Merci pour cette belle visite ! J'ai été très étonnée l'an dernier de découvrir au musée de Gap, des oeuvres d'Hokusai. J'espère les retrouver danq quelques temps, lorsque le musée, pour l'instant en travaux, réouvrira ses portes.
@ Un petit Belge : Oui, j'ai lu cet entretien et comme toi, je crains que pas grand-chose de neuf ne soit proposé pour les collections invisibles du Musée d'art moderne. Je me souviens que tu nous as déjà parlé de Françoise Lison-Leroy, mais je n'ai encore rien lu d'elle. Bonne semaine sous ce beau soleil !
P.S. L'entretien et un commentaire sur http://museesansmusee.wordpress.com/2013/04/02/philippe-courard-veut-un-musee-mobile/
@ Annie : Bonjour, Annie. Je ne connais pas le musée de Gap. Des oeuvres d'Hokusai dans ses collections ? une expo ?
Très intéressant billet, Tania ! Je possède le beau livre "Les cent vues du Mont Fuji" (Ed. Hazan). Passionnant !
Merci, Danièle. Un beau livre précieux, je l'imagine bien.
Je lis ceci sur le site de l'éditeur qui donne le ton : "Les lettres de Hokusai – qui ont été sauvées du temps et des incendies d’ateliers – révèlent l’attention qu’il portait non seulement à la gravure mais à l’impression : tout particulièrement aux passages de noir (seule couleur utilisée dans ces trois volumes) dont les dégradés – objets d’indications très précises du peintre – permettent de mieux comprendre la vie subtile qui se déroule de page en page."
C'est amusant, je tombe sur votre billet alors que je suis en train de lire "Les femmes" de TC Boyle. Un narrateur japonais y relate la vie (et les femmes...) de "Wrieto-San", soit l'architecte américain Frank Lloyd Wright, célèbre pour s'être inspiré du Japon dans son oeuvre. C'était aussi un collectionneur d'objets d'art et d'Ukiyo-e, surtout les œuvres d'Hiroshige, dont les estampes sur le Mont Fuji rivalisent avec celles de Hokushai.
J'irai certainement voir l'expo, m'imprégner de cet air japonais, après ma lecture et en attendant que les cerisiers du Japon devant la maison bravent ce froid interminable et déploient enfin leurs pétales roses...

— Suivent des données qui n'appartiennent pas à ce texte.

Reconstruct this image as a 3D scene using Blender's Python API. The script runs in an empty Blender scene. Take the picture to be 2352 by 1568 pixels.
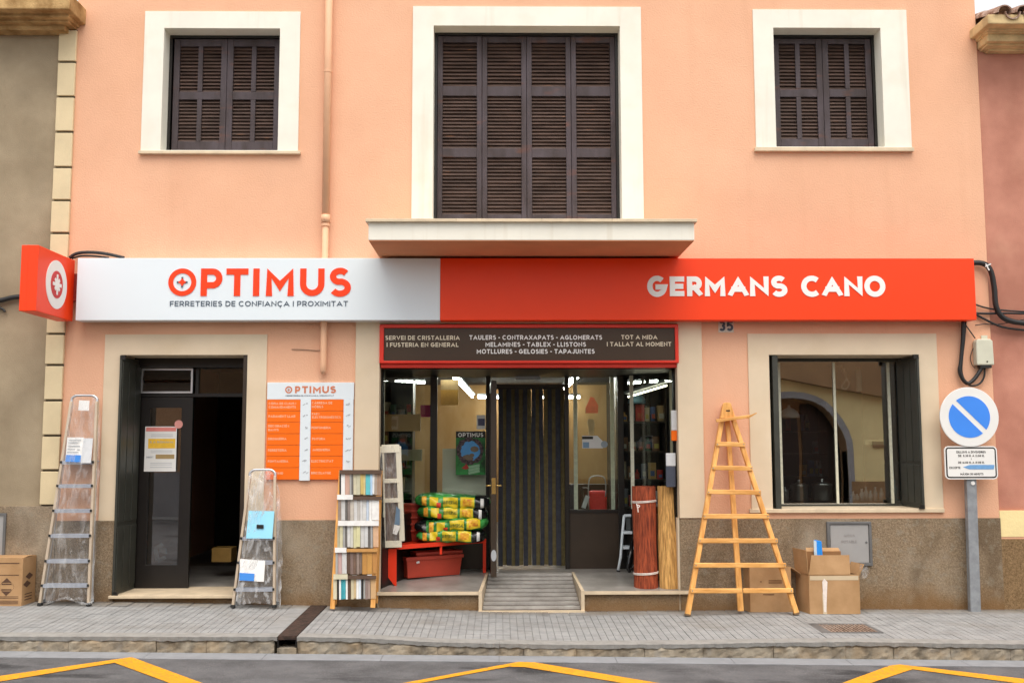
import bpy, math, random
from mathutils import Vector, Matrix
random.seed(7)
C = bpy.context.scene.collection
rad = math.radians

# ---------------------------------------------------------------- camera
FPX = 2355.0                       # focal length for a 2352 px wide frame
DIST = 10.7                        # metres from the lens to the facade
def _R(p, yw, r):
    return Matrix.Rotation(yw, 3, 'Z') @ Matrix.Rotation(p, 3, 'X') @ Matrix.Rotation(r, 3, 'Y')
CR = _R(rad(5.64), rad(-0.724), rad(0.115))
def ray(px, py):
    return CR @ Vector((px - 1176.0, FPX, 784.0 - py))
_d = ray(1176, 1393)
CAMZ = -_d.z / _d.y * DIST
CAM = Vector((0, -DIST, CAMZ))
cam_data = bpy.data.cameras.new('camera')
cam = bpy.data.objects.new('camera', cam_data); C.objects.link(cam)
cam_data.sensor_width = 36.0
cam_data.lens = FPX / 2352.0 * 36.0
cam_data.clip_start = 0.1; cam_data.clip_end = 1000
_m = Matrix((CR @ Vector((1, 0, 0)), CR @ Vector((0, 0, 1)), -(CR @ Vector((0, 1, 0))))).transposed().to_4x4()
cam.matrix_world = Matrix.Translation(CAM) @ _m
bpy.context.scene.camera = cam

# ---------------------------------------------------------------- sky, sun, exposure
SUN_EL, SUN_AZ = 66.0, 172.0       # a high veiled sun over the street, very soft
w = bpy.data.worlds.new('World'); bpy.context.scene.world = w; w.use_nodes = True
nt = w.node_tree; nt.nodes.clear()
sky = nt.nodes.new('ShaderNodeTexSky'); sky.sky_type = 'NISHITA'; sky.sun_disc = False
sky.sun_elevation = rad(SUN_EL); sky.sun_rotation = rad(SUN_AZ)
sky.air_density = 1.0; sky.dust_density = 7.0; sky.ozone_density = 1.0
bg = nt.nodes.new('ShaderNodeBackground'); bg.inputs[1].default_value = 0.09
out = nt.nodes.new('ShaderNodeOutputWorld')
veil = nt.nodes.new('ShaderNodeMix'); veil.data_type = 'RGBA'; veil.inputs['Factor'].default_value = .55   # thin even cloud over the blue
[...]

Merci, D., pour ce rapprochement intéressant, j'ignorais que Frank Lloyd Wright collectionnait des estampes. Hokusai et Hiroshige ont plus d'un thème en commun (à tel point que je viens de supprimer le lien sur les 53 relais du Tokaido, qui renvoyait par erreur à Hiroshige et non à Hokusai !)
Dans sa préface à ses propres "Cent vues du mont Fuji", Hiroshige écrit : « Le maître Hokusai publia avant moi une série des Cent vues. Il y a transformé le mont Fuji et la nature pour y créer son monde à lui. Or moi je ne peux que copier la nature des choses. Ainsi mes œuvres sont comme des photographies. » De quoi nourrir le débat.
Bonne visite à l'exposition, j'y retournerai en mai. Et espérons qu'Hiroshige fasse lui aussi l'objet d'une rétrospective au musée d'art japonais.
superbe!
faudrait que j'y aille...
merci, Tania!
Avec plaisir, Adrienne.
C'est beau, c'est beau ! On ne s'en lasse pas.
C'est un bonheur de voir ces dessins Hokusai. Toujours. Merci.
@ Ariane : C'est peut-être bien à Giverny que j'ai vu pour la première fois ces fameuses estampes, Hokusai figure en bonne place dans la collection de Monet.
@ Bonheur du jour : Bonheur partagé - bonne journée.
J'ai eu la chance de voir une exposition Hokusaï en Suisse. J'avais été comblée.En effet cela accompagnait l'exposition Monet.
Etonnant, Maïté : votre commentaire me fait chercher le catalogue de cette exposition Monet à Martigny en 2011 (dont j'avais parlé ici) et j'y trouve le "Fuji rouge" reproduit de manière inversée (montagne à gauche, nuages à droite) - erreur d'impression sans doute.